Problem description
Give back the full material, exactly as it reads.

>> start Source excerpt

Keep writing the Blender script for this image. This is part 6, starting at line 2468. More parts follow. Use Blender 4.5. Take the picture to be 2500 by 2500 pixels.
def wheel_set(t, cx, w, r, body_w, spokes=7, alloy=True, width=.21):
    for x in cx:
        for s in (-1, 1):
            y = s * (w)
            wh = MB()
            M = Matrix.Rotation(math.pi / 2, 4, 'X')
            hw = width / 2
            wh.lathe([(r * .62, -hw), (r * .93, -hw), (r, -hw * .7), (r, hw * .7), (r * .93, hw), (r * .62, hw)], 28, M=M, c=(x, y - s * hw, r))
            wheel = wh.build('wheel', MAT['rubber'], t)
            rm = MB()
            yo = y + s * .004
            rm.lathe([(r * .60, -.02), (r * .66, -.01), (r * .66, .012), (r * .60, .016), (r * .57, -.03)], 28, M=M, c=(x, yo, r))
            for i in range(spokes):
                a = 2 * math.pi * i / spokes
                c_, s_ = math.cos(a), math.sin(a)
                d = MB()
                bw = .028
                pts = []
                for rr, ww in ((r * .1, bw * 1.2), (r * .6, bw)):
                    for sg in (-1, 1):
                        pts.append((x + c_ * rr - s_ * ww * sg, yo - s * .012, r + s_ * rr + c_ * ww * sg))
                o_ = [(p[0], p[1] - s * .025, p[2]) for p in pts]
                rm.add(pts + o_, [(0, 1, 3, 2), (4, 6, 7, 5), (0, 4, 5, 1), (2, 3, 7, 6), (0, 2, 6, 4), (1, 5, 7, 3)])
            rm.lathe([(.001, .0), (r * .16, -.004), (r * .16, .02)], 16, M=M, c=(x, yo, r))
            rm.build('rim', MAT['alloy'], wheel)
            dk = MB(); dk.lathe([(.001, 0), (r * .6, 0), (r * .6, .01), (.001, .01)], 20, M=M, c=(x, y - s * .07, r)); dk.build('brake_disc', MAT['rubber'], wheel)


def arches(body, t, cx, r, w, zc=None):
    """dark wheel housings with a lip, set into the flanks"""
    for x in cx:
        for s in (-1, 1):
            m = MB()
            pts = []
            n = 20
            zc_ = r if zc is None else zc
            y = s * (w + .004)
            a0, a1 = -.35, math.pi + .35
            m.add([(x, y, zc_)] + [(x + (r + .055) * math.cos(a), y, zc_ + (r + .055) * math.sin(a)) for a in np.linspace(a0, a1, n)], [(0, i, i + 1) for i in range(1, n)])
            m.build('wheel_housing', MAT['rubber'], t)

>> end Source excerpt

Task result
Keep writing the Blender script for this image. This is part 6, starting at line 2468. More parts follow. Use Blender 4.5. Take the picture to be 2500 by 2500 pixels.
def wheel_set(t, cx, w, r, body_w, spokes=7, alloy=True, width=.21):
    for x in cx:
        for s in (-1, 1):
            y = s * (w)
            wh = MB()
            M = Matrix.Rotation(math.pi / 2, 4, 'X')
            hw = width / 2
            wh.lathe([(r * .62, -hw), (r * .93, -hw), (r, -hw * .7), (r, hw * .7), (r * .93, hw), (r * .62, hw)], 28, M=M, c=(x, y - s * hw, r))
            wheel = wh.build('wheel', MAT['rubber'], t)
            rm = MB()
            yo = y + s * .004
            rm.lathe([(r * .60, -.02), (r * .66, -.01), (r * .66, .012), (r * .60, .016), (r * .57, -.03)], 28, M=M, c=(x, yo, r))
            for i in range(spokes):
                a = 2 * math.pi * i / spokes
                c_, s_ = math.cos(a), math.sin(a)
                d = MB()
                bw = .028
                pts = []
                for rr, ww in ((r * .1, bw * 1.2), (r * .6, bw)):
                    for sg in (-1, 1):
                        pts.append((x + c_ * rr - s_ * ww * sg, yo - s * .012, r + s_ * rr + c_ * ww * sg))
                o_ = [(p[0], p[1] - s * .025, p[2]) for p in pts]
                rm.add(pts + o_, [(0, 1, 3, 2), (4, 6, 7, 5), (0, 4, 5, 1), (2, 3, 7, 6), (0, 2, 6, 4), (1, 5, 7, 3)])
            rm.lathe([(.001, .0), (r * .16, -.004), (r * .16, .02)], 16, M=M, c=(x, yo, r))
            rm.build('rim', MAT['alloy'], wheel)
            dk = MB(); dk.lathe([(.001, 0), (r * .6, 0), (r * .6, .01), (.001, .01)], 20, M=M, c=(x, y - s * .07, r)); dk.build('brake_disc', MAT['rubber'], wheel)


def arches(body, t, cx, r, w, zc=None):
    """dark wheel housings with a lip, set into the flanks"""
    for x in cx:
        for s in (-1, 1):
            m = MB()
            pts = []
            n = 20
            zc_ = r if zc is None else zc
            y = s * (w + .004)
            a0, a1 = -.35, math.pi + .35
            m.add([(x, y, zc_)] + [(x + (r + .055) * math.cos(a), y, zc_ + (r + .055) * math.sin(a)) for a in np.linspace(a0, a1, n)], [(0, i, i + 1) for i in range(1, n)])
            m.build('wheel_housing', MAT['rubber'], t)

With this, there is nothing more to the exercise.